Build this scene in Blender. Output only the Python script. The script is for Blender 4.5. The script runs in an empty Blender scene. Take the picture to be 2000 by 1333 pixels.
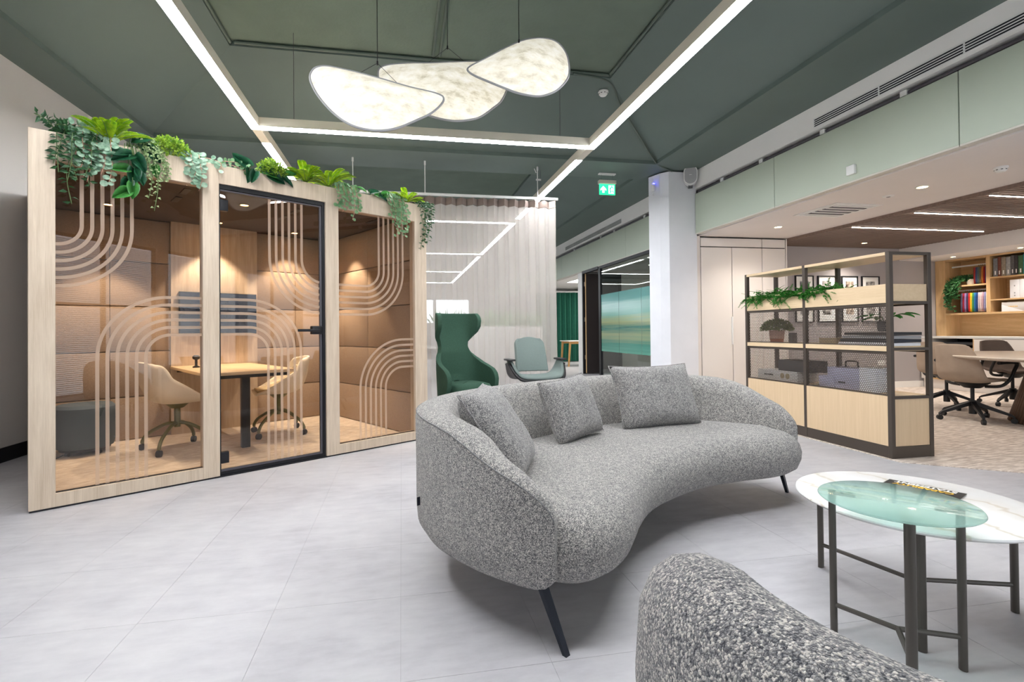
import bpy, bmesh, math, random
from mathutils import Vector, Matrix
R = math.radians
rnd = random.Random(7)
scene = bpy.context.scene
C = scene.collection

# ------------------------------------------------------------------ camera
cam = bpy.data.cameras.new('camera'); camo = bpy.data.objects.new('camera', cam); C.objects.link(camo)
cam.sensor_width = 36.0; cam.lens = 972.2/2000*36; cam.shift_x = 0.0195; cam.shift_y = -0.0146
cam.clip_start = 0.02; cam.clip_end = 200
_y, _p, _r = R(10.343), R(0.553), R(-0.550)
fw = Vector((math.sin(_y)*math.cos(_p), math.cos(_y)*math.cos(_p), math.sin(_p)))
rt = Vector((math.cos(_y), -math.sin(_y), 0)); up = rt.cross(fw)
rt, up = rt*math.cos(_r)+up*math.sin(_r), up*math.cos(_r)-rt*math.sin(_r)
camo.matrix_world = Matrix(((rt.x, up.x, -fw.x, 0), (rt.y, up.y, -fw.y, 0), (rt.z, up.z, -fw.z, 1.05), (0, 0, 0, 1)))
scene.camera = camo

# ------------------------------------------------------------------ world, exposure
w = bpy.data.worlds.new('daylight'); scene.world = w; w.use_nodes = True
bg = w.node_tree.nodes['Background']; bg.inputs[0].default_value = (0.86, 0.93, 1.0, 1); bg.inputs[1].default_value = 1.5
scene.view_settings.view_transform = 'Standard'
scene.view_settings.look = 'None'
scene.view_settings.exposure = 1.0
scene.view_settings.gamma = 1.0
scene.view_settings.use_curve_mapping = False
scene.cycles.max_bounces = 7
scene.cycles.diffuse_bounces = 4
scene.cycles.glossy_bounces = 3
scene.cycles.transmission_bounces = 4
scene.cycles.transparent_max_bounces = 24
scene.cycles.sample_clamp_indirect = 6
scene.cycles.use_light_tree = False
scene.cycles.caustics_reflective = False
scene.cycles.caustics_refractive = False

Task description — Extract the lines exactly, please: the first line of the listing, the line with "C = scene.collection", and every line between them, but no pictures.

Full output —
Build this scene in Blender. Output only the Python script. The script is for Blender 4.5. The script runs in an empty Blender scene. Take the picture to be 2000 by 1333 pixels.
import bpy, bmesh, math, random
from mathutils import Vector, Matrix
R = math.radians
rnd = random.Random(7)
scene = bpy.context.scene
C = scene.collection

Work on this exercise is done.